■ Data shown
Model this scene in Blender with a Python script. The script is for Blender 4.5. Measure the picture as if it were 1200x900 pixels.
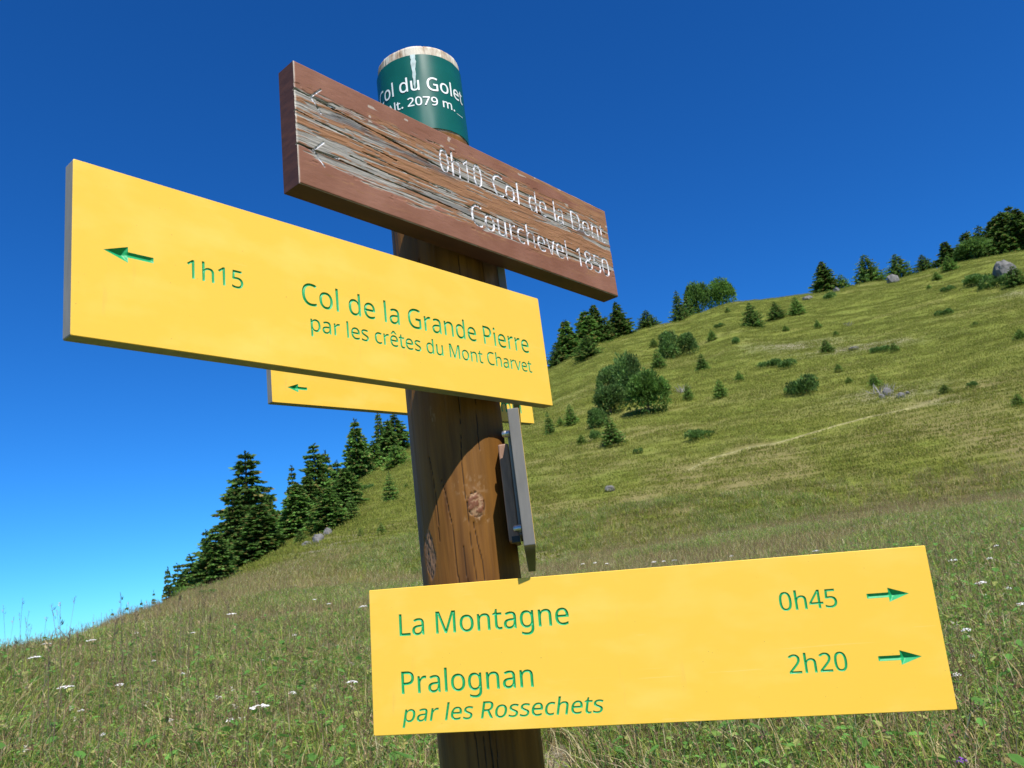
import bpy, json, math, random
import numpy as np
from mathutils import Vector, Matrix
from mathutils.geometry import delaunay_2d_cdt
R_ = math.radians
random.seed(7)
C = bpy.context.scene.collection
for o in list(bpy.data.objects):
    bpy.data.objects.remove(o)

# ---------------------------------------------------------------- camera
H = 1.35                                   # eye height above the ground at the signpost
FOC, PITCH, ROLL = 1.042428608 * 900, 0.253830574, -0.126378835
cp, sp, cr, sr = math.cos(PITCH), math.sin(PITCH), math.cos(ROLL), math.sin(ROLL)
FW = np.array([0, cp, sp]); U0 = np.array([0, -sp, cp]); R0 = np.array([1., 0, 0])
RT = cr * R0 + sr * U0; UP = -sr * R0 + cr * U0
cam_d = bpy.data.cameras.new("camera"); cam = bpy.data.objects.new("camera", cam_d); C.objects.link(cam)
cam_d.sensor_width = 36.0; cam_d.lens = 36.0 * FOC / 1200.0
cam_d.clip_start = 0.05; cam_d.clip_end = 20000
cam.matrix_world = Matrix(((RT[0], UP[0], -FW[0], 0), (RT[1], UP[1], -FW[1], 0), (RT[2], UP[2], -FW[2], H), (0, 0, 0, 1)))
cam_d.dof.use_dof = True; cam_d.dof.focus_distance = 1.15; cam_d.dof.aperture_fstop = 20
bpy.context.scene.camera = cam

# ---------------------------------------------------------------- sky, sun, exposure
SUN_AZ, SUN_EL = R_(24.0), R_(53.5)        # azimuth measured from "straight behind the camera" towards its right
sdir = Vector((math.sin(SUN_AZ) * math.cos(SUN_EL), -math.cos(SUN_AZ) * math.cos(SUN_EL), math.sin(SUN_EL)))
w = bpy.data.worlds.new("World"); bpy.context.scene.world = w; w.use_nodes = True
nt = w.node_tree; nt.nodes.clear()
sky = nt.nodes.new("ShaderNodeTexSky"); sky.sky_type = 'NISHITA'; sky.sun_disc = False
sky.sun_elevation = SUN_EL; sky.sun_rotation = math.atan2(sdir.x, sdir.y)
sky.altitude = 2100; sky.air_density = 1.0; sky.dust_density = 0.15; sky.ozone_density = 2.0
hs = nt.nodes.new("ShaderNodeHueSaturation"); hs.inputs['Saturation'].default_value = 1.25; hs.inputs['Value'].default_value = 1.0
bg = nt.nodes.new("ShaderNodeBackground"); bg.inputs[1].default_value = 0.085
wo = nt.nodes.new("ShaderNodeOutputWorld")
tint = nt.nodes.new("ShaderNodeMix"); tint.data_type = 'RGBA'; tint.blend_type = 'MULTIPLY'; tint.inputs[0].default_value = 1.0; tint.inputs[7].default_value = (0.30, 0.89, 1.42, 1)
nt.links.new(sky.outputs[0], hs.inputs['Color']); nt.links.new(hs.outputs[0], tint.inputs[6]); nt.links.new(tint.outputs[2], bg.inputs[0]); nt.links.new(bg.outputs[0], wo.inputs[0])
sun_d = bpy.data.lights.new("sun", 'SUN'); sun_d.energy = 5.0; sun_d.angle = R_(0.53); sun_d.color = (1.0, 0.95, 0.87)
sun = bpy.data.objects.new("sun", sun_d); C.objects.link(sun)
sun.rotation_euler = sdir.to_track_quat('Z', 'Y').to_euler(); sun.location = (3, -3, 6)
vs = bpy.context.scene.view_settings
vs.view_transform = 'Standard'; vs.look = 'None'; vs.exposure = 0.42; vs.gamma = 1.0

# ---------------------------------------------------------------- small helpers
def unp(px, py):
    return FW + RT * (px - 600) / FOC - UP * (py - 450) / FOC

def hash2(ix, iy, s):
    v = np.sin(ix * 127.1 + iy * 311.7 + s * 74.7) * 43758.5453
    return v - np.floor(v)
def vnoise(x, y, s=0):
    x = np.asarray(x, float); y = np.asarray(y, float)
    ix = np.floor(x); iy = np.floor(y); fx = x - ix; fy = y - iy
    fx = fx * fx * (3 - 2 * fx); fy = fy * fy * (3 - 2 * fy)
    a = hash2(ix, iy, s); b = hash2(ix + 1, iy, s); c = hash2(ix, iy + 1, s); d = hash2(ix + 1, iy + 1, s)
    return (a + (b - a) * fx) * (1 - fy) + (c + (d - c) * fx) * fy
def fbm(x, y, s=0, n=4, g=0.5):
    t = 0; a = 1; tot = 0
    for i in range(n):
        t = t + a * vnoise(x * 2 ** i, y * 2 ** i, s + i * 13); tot += a; a *= g
    return t / tot
def sstep(a, b, x):
    t = np.clip((x - a) / (b - a), 0, 1); return t * t * (3 - 2 * t)

def mk(name, verts, faces, mats=None, parent=None, midx=None, smooth=False, attrs=None, cols=None):
    me = bpy.data.meshes.new(name)
    verts = np.asarray(verts, dtype=np.float32)
    if isinstance(faces, np.ndarray):
        k = faces.shape[1]; nf = len(faces)
        me.vertices.add(len(verts)); me.vertices.foreach_set('co', verts.ravel())
        me.loops.add(nf * k); me.loops.foreach_set('vertex_index', faces.astype(np.int32).ravel())
        me.polygons.add(nf); me.polygons.foreach_set('loop_start', np.arange(0, nf * k, k, dtype=np.int32))
        me.polygons.foreach_set('loop_total', np.full(nf, k, dtype=np.int32))
    else:
        me.from_pydata([tuple(map(float, v)) for v in verts], [], faces)
    for m in (mats or []): me.materials.append(m)
    if midx is not None: me.polygons.foreach_set('material_index', np.asarray(midx, dtype=np.int32))
    if smooth: me.polygons.foreach_set('use_smooth', np.ones(len(me.polygons), dtype=bool))
    me.update(calc_edges=True)
    if attrs:
        for k, v in attrs.items():
            a = me.attributes.new(k, 'FLOAT', 'POINT'); a.data.foreach_set('value', np.asarray(v, dtype=np.float32).ravel())
    if cols is not None:
        a = me.attributes.new('col', 'FLOAT_COLOR', 'POINT')
        c4 = np.ones((len(verts), 4), dtype=np.float32); c4[:, :3] = cols; a.data.foreach_set('color', c4.ravel())
    o = bpy.data.objects.new(name, me); C.objects.link(o)
    if parent: o.parent = parent
    return o
def tag(o, label=None, cat=None, group=None, kind=None):
    if label: o['label'] = label
    if cat: o['category'] = cat
    if group: o['group'] = group
    if kind: o['kind'] = kind
    return o
def empty(name, loc, rot=(0, 0, 0)):
    o = bpy.data.objects.new(name, None); C.objects.link(o); o.location = loc; o.rotation_euler = rot; o.empty_display_size = .1
    return o
def box(x0, x1, y0, y1, z0, z1):
    v = [(x, y, z) for x in (x0, x1) for y in (y0, y1) for z in (z0, z1)]
    f = [(0, 1, 3, 2), (4, 6, 7, 5), (0, 4, 5, 1), (2, 3, 7, 6), (0, 2, 6, 4), (1, 5, 7, 3)]
    return v, f
def bevel(o, wd, seg=2):
    m = o.modifiers.new('bevel', 'BEVEL'); m.width = wd; m.segments = seg; m.limit_method = 'ANGLE'

# ---------------------------------------------------------------- materials
class NT:
    def __init__(s, name):
        s.m = bpy.data.materials.new(name); s.m.use_nodes = True; s.t = s.m.node_tree
        s.b = s.t.nodes['Principled BSDF']; s.out = s.t.nodes['Material Output']
    def n(s, typ, **kw):
        nd = s.t.nodes.new(typ)
        for k, v in kw.items():
            if k in nd.bl_rna.properties.keys(): setattr(nd, k, v)
        return nd
    def l(s, a, b): s.t.links.new(a, b)
    def val(s, sock, v): s.b.inputs[sock].default_value = v
    def attr(s, name, vec=False):
        a = s.n("ShaderNodeAttribute"); a.attribute_name = name
        return a.outputs['Color'] if vec else a.outputs['Fac']
    def mix(s, fac, a, b, mode='MIX'):
        m = s.n("ShaderNodeMix", data_type='RGBA', blend_type=mode)
        for sock, v in ((m.inputs[0], fac), (m.inputs[6], a), (m.inputs[7], b)):
            if hasattr(v, 'type') and hasattr(v, 'links'): s.l(v, sock)
            elif isinstance(v, (int, float)): sock.default_value = v
            else: sock.default_value = (*v, 1)
        return m.outputs[2]
    def noise(s, scale, detail=4, rough=.5, coord='Object', sc=(1, 1, 1), dist=0):
        tc = s.n("ShaderNodeTexCoord"); mp = s.n("ShaderNodeMapping"); mp.inputs['Scale'].default_value = sc
        nz = s.n("ShaderNodeTexNoise"); nz.inputs['Scale'].default_value = scale; nz.inputs['Detail'].default_value = detail
        nz.inputs['Roughness'].default_value = rough; nz.inputs['Distortion'].default_value = dist
        s.l(tc.outputs[coord], mp.inputs[0]); s.l(mp.outputs[0], nz.inputs['Vector']); return nz.outputs['Fac']
    def ramp(s, src, *stops):
        r = s.n("ShaderNodeValToRGB"); e = r.color_ramp.elements
        while len(e) < len(stops): e.new(.5)
        for i, (p, c) in enumerate(stops):
            e[i].position = p; e[i].color = (*(c if not isinstance(c, (int, float)) else (c, c, c)), 1)
        s.l(src, r.inputs[0]); return r.outputs[0]
    def base(s, src):
        if hasattr(src, 'links'): s.l(src, s.b.inputs['Base Color'])
        else: s.val('Base Color', (*src, 1))
    def bump(s, h, strength=.3, dist=.001):
        b = s.n("ShaderNodeBump"); b.inputs['Strength'].default_value = strength; b.inputs['Distance'].default_value = dist
        s.l(h, b.inputs['Height']); s.l(b.outputs[0], s.b.inputs['Normal'])

def yellow_mat():
    s = NT('yellow_laminate')
    n1 = s.noise(9, 4, .55, sc=(1, 1, 2.2)); n2 = s.noise(240, 3, .6, sc=(.25, 1, 3)); n3 = s.noise(2.3, 3, .5)
    c = s.mix(s.ramp(n1, (.48, 0.0), (.72, .8)), (.89, .555, .068), (.93, .62, .12))
    c = s.mix(s.ramp(n3, (.45, 0.0), (.62, .4)), c, (.87, .53, .06))
    c = s.mix(s.ramp(n2, (.35, .05), (.6, 0.0)), c, (.6, .4, .08))
    sp_ = s.noise(420, 1, .5); c = s.mix(s.ramp(sp_, (.775, 0.0), (.80, .8)), c, (.25, .14, .05))
    scr = s.noise(34, 2, .5, sc=(.12, 1, 7), dist=1.5); c = s.mix(s.ramp(scr, (.715, 0.0), (.73, .14)), c, (.97, .80, .40))
    drt = s.noise(26, 5, .7, sc=(2.2, 1, .28)); c = s.mix(s.ramp(drt, (.62, 0.0), (.80, .35)), c, (.60, .38, .10))
    s.base(c); s.l(s.ramp(n1, (.35, .34), (.7, .5)), s.b.inputs['Roughness']); s.val('Specular IOR Level', .4)
    s.bump(n2, .12, .0004); return s.m
def flat(name, c, rough=.6, metal=0.0, var=.12, scale=60, spec=.4, sc=(1, 1, 1), b=.15):
    s = NT(name); n = s.noise(scale, 4, .6, sc=sc)
    lo = tuple(v * (1 - var) for v in c); hi = tuple(min(1, v * (1 + var)) for v in c)
    s.base(s.ramp(n, (.3, lo), (.7, hi))); s.val('Roughness', rough); s.val('Metallic', metal); s.val('Specular IOR Level', spec)
    s.bump(n, b, .001); return s.m
M = {}
M['yellow'] = yellow_mat()
M['core'] = flat('grey_board_core', (.23, .225, .215), .75, var=.15, scale=90, sc=(1, 1, .2))
M['core_dark'] = flat('dark_grey_board_end', (.15, .147, .14), .8, var=.15, scale=90, sc=(1, 1, .2))
M['green'] = flat('green_groove_paint', (.010, .34, .11), .5, var=.15, scale=300)
M['metal'] = flat('zinc_steel', (.55, .55, .54), .38, metal=.9, var=.2)
M['bracket'] = flat('brown_spacer_wood', (.30, .17, .11), .6, var=.35, scale=40, sc=(3, 3, .5))
M['black'] = flat('black_rubber', (.02, .02, .02), .5)

def wood_board_mat():
    s = NT('peeling_board_paint')
    grain = s.noise(60, 5, .65, sc=(.35, 1, 9)); fine = s.noise(260, 4, .6, sc=(.25, 1, 6))
    paint = s.mix(s.ramp(s.noise(14, 3), (.35, 0.0), (.7, 1.0)), (.20, .082, .045), (.27, .125, .080))
    orange = s.mix(s.ramp(grain, (.35, 0.0), (.65, 1.0)), (.19, .085, .038), (.35, .18, .085))
    grey = s.mix(s.ramp(grain, (.3, 0.0), (.62, 1.0)), (.115, .108, .098), (.38, .36, .32))
    c = s.mix(s.attr('peel'), paint, orange)
    c = s.mix(s.attr('bare'), c, grey)
    c = s.mix(s.attr('stain'), c, (.055, .055, .06))
    c = s.mix(s.attr('crack'), c, (.008, .007, .006))
    c = s.mix(s.attr('wear'), c, (.46, .42, .36))
    s.base(c); s.val('Roughness', .62); s.val('Specular IOR Level', .35); s.bump(fine, .35, .0006); return s.m
M['board'] = wood_board_mat()
def white_letter_mat():
    s = NT('flaking_white_paint'); n = s.noise(170, 3, .6)
    s.base(s.mix(s.ramp(n, (.40, 0.0), (.56, 1.0)), (.17, .16, .155), (.70, .70, .75))); s.val('Roughness', .5); return s.m
M['white'] = white_letter_mat()
M['edgewood'] = flat('brown_board_edge', (.078, .029, .015), .6, var=.35, scale=30, sc=(.3, 1, 4))
def post_mat():
    s = NT('stained_larch_post')
    g = s.noise(55, 5, .6, sc=(1, 1, .06), dist=.4); g2 = s.noise(14, 4, .6, sc=(1, 1, .12), dist=.6); f = s.noise(400, 3, .6, sc=(1, 1, .05))
    c = s.mix(s.ramp(g, (.32, 0.0), (.68, 1.0)), (.066, .025, .004), (.205, .088, .014))
    c = s.mix(s.ramp(g2, (.42, 0.0), (.66, .6)), c, (.24, .112, .022))
    c = s.mix(s.attr('knot'), c, (.15, .058, .028))
    c = s.mix(s.attr('pale'), c, (.37, .25, .14))
    c = s.mix(s.attr('bark'), c, (.16, .095, .055))
    c = s.mix(s.attr('crack'), c, (.012, .008, .005))
    raw = s.mix(s.ramp(s.noise(40, 4, .7, sc=(1, 1, .35)), (.36, 0.0), (.54, 1.0)), (.33, .215, .13), (.66, .60, .50))
    c = s.mix(s.attr('raw'), c, raw)
    s.base(c); s.val('Roughness', .6); s.val('Specular IOR Level', .25); s.bump(f, .4, .0005); return s.m
M['post'] = post_mat()
M['sticker'] = flat('green_band_vinyl', (.006, .105, .078), .3, var=.10, scale=20, spec=.5, b=.03)
M['print'] = flat('white_print', (.80, .82, .82), .4, var=.03)
M['drip'] = flat('pale_drip_stain', (.42, .52, .52), .5, var=.3, scale=80)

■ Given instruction
Reproduce only the lines from the beginning of the data through the line that contains "bpy.data.objects.remove(o)", both included, and please drop the pictures.

■ Answer in full
Model this scene in Blender with a Python script. The script is for Blender 4.5. Measure the picture as if it were 1200x900 pixels.
import bpy, json, math, random
import numpy as np
from mathutils import Vector, Matrix
from mathutils.geometry import delaunay_2d_cdt
R_ = math.radians
random.seed(7)
C = bpy.context.scene.collection
for o in list(bpy.data.objects):
    bpy.data.objects.remove(o)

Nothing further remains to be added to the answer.